Скалистые острова, отдельно торчащие каменные глыбы, нагромождения валунов, подводные скалы и воронки, вокруг которых бешено крутилась вода, встречали смельчаков, пускавшихся в опасное плавание из верхнего Днепра в нижний. Подняться вверх, против течения, было невозможно.
Но вниз по течению шли суда и сплавлялись плоты. Их-то и водил знакомый мне лоцман.
Топонимия днепровских порогов была очень выразительной. Отдельные гряды, скалы и проходы назывались Стрельчатая, Богатырская, Гроза, Разбойник, Шкода, Волчье горло, Лохань. Поглядите на карту одного из таких порогов — Ненасытецкого, находившегося в средней части порожистого участка Днепра. Протяженность участка, показанного на этой карте, не превышает десяти километров, но какую массу препятствий встречал здесь лоцман: островки, мели, надводные и подводные скалы!..
Весною 1932 года закончилось строительство плотины Днепрогэса, перегородившей Днепр у острова Хортицы. Река впервые за свое существование остановила течение и начала подниматься. Е§ новьщ уровень должен был превысить прежний на 37,5 метра.
«Ну, вот и конец! — сказал мне старик лоцман, с которым мы стояли на берегу реки, медленно покрывавшей черные скалы и каменные лавы. — Никто и никогда уж не увидит этих проклятых порогов. Ни дети наши, ни внуки».
1 мая 1932 года Днепрогэс дал первый промышленный ток. На месте бывших порогов и реки, кипевшей в узком каменном русле, лежало длинное водное зеркало, и по зеркальной глади его беспрепятственно шли пароходы — Днепр стал судоходен на всем своем протяжении.
Исчезли не только все пороги и все их названия. Еще раньше исчезли старые имена городов Александровска и Екатеринослава Новый город Запорожье с его сталелитейными предприятиями и заводами, работающими на электротоке Днепрогэса, так же мало походит на прежний Александровск, как старый Екатеринослав — на город Днепропетровск. Все стало новым на новых берегах Днепра.
Несколько лет спустя, работая над книгой «Родина», я вспомнил солнечный день, когда вода сомкнулась над гранитными гребешками самых высоких порогов. И в разделе книги, посвященном Украине, где стояли две фотографии: слева — пороги Днепра, а справа — плотина Днепрогэса, под первым снимком мы поставили подпись: «Этого на Днепре уже не увидишь»…
Но в канун десятилетия существования величайшей в Европе гидростанции, когда на земле Украины бушевала война, железобетонная плотина была взорвана. Днепр снова разделился на две части — верхнюю и нижнюю. Снова вылезли из реки черные каменные гребни. Ожили старые названия. И старые порядки вернулись на днепровские берега.

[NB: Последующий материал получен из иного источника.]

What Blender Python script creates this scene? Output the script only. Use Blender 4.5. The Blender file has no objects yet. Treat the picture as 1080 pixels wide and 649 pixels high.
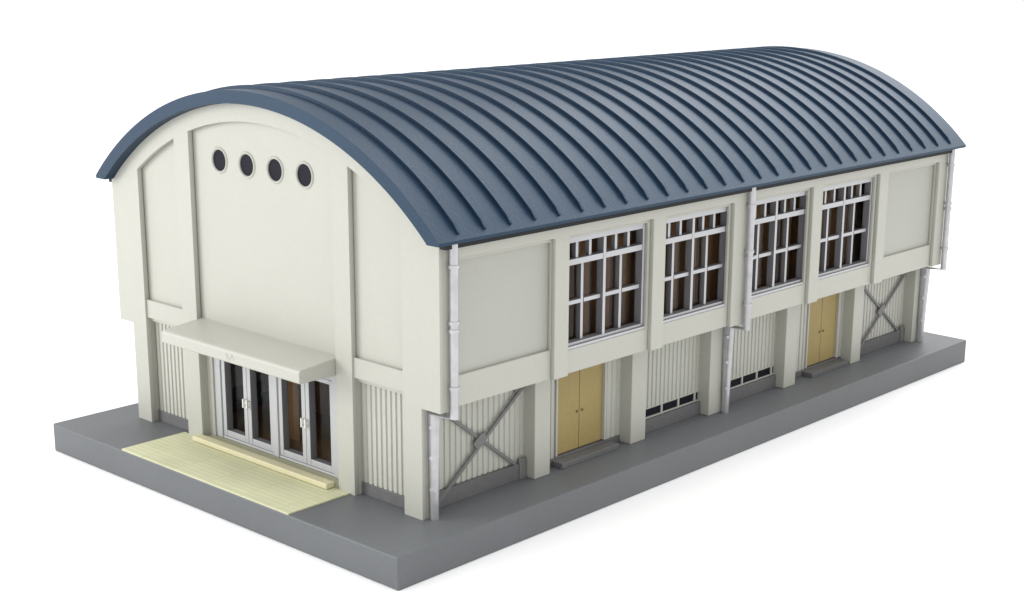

Эта жизнь длилась недолго. Осенью 1943 года передовые части Советской Армии, изгоняя врага с родной земли, вышли к Днепру в районе Запорожья. На месте грандиозной плотины длиною в восемьсот метров они увидели бетонно-железный хаос — серые глыбы взорванной машинной станции, ржавые горы стальных конструкций, сухие, искореженные камеры шлюзов… Восстановить плотину и ГЭС было труднее, нежели строить ее заново, однако все было восстановлено. Днепр вновь стал единой рекой, а гидростанция стала вырабатывать еще больше энергии, чем прежде.
В те же годы, когда развернулось строительство Беломорско-Балтийского канала и подходила к концу стройка Днепрогэса, под Москвой начались работы по созданию крупнейшего гидротехнического сооружения: канала Москва — Волга. Волжская вода должна была прийти в Москву и сделать столицу СССР, отстоящую за тысячу с лишним километров от Балтики, Белого, Азовского, Черного и Каспийского морей, крупным портовым городом, у причалов которого могли бы швартоваться морские суда.
Почти одновременно с этой стройкой были начаты и работы по реконструкции верхнего течения реки Волги.
Территория, на которой начались большие топографические перемены, была издавна обжита русскими людьми. Трасса канала проходила не по пустынным пескам, как в Южных Кара-Кумах, не по малообжитым лесам, скалам и болотам, как в Карелии, а по местам сравнительно густонаселенным, где было много деревень, сел, городков, заводов, фабрик, карьеров. Особенно много таких географических пунктов стояло на берегах Волги, которую в этих районах никак нельзя было назвать великой рекой. Верхний плес Волги, от Твери до Рыбинска, был несудоходен, да и от Рыбинска до Нижнего Новгорода и от Нижнего до Самары пароходы то и дело встречались на своем пути с мелями и перекатами.